Without even mentioning some of the more active buyers in 2012-2013—such as 7-Eleven, Alimentation Couche-Tard and Casey’s General Stores—the number of new entrants ready to shake up the market seem to be growing by the quarter. And yet market prognosticators such as Ruben of NRC believe 2014 will be more of a market-by-market scenario of fits and starts.

“To me, multiples are a function of two things: where properties are, or the nature of the buyers,” Ruben says. “Certain properties in geographical parts of the country are harder to get zoned and permitted for c-stores … and 90% of the people in the industry rely on local banks and national lenders, who typically require [retailers to come up with] 30% of the equity on their own.”

That said, Ruben believes certain markets are hot, including California, Florida and Texas. He cites “tremendous” interest in Dallas, Austin, San Antonio and Houston. Chicago is another strong market, as is the Northeast because of limit availability and numerous barriers to entry.

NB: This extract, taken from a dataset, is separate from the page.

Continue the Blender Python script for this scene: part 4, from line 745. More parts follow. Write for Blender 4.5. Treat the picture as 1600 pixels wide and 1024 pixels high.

Another enticement in many key markets are population shifts back into urban centers, according to Buxton, a real-estate consultancy based in Ft. Worth, Texas. In its “2014 Retail Real Estate Outlook,” the firm cited the trend, especially among the millennial set, which appreciates convenient shopping experiences.

“Convenience is a priority for these young professionals,” the report said. “And smaller-footprint stores give businesses the ability to reach shoppers in previously unrealistic locations, such as downtown areas.”

Given overlapping trends of online retailing and the push by other channels to get into these smaller footprints, the competition for retail properties is only going to intensify, the firm said.

“[Stores there] will go to buyers who can pay more,” Ruben says. “It’s difficult for the average retailer in those areas to grow. There’s a limit to how much they can borrow, so they’ll run into trouble with the big guys.”

The larger issue will be when opportunity and objective meet, says Kramer of Prima Marketing. “There are always companies on the lookout for acquisitions that fit, particularly if it offers synergies,” Kramer says. “If you’re paying what might appear to be a high multiple, the overhead savings, improved buying power and today’s low-cost financing may make the numbers work. It’ll be an especially solid deal, if it’s a strategic buyer expanding to an area that’s hot for them.”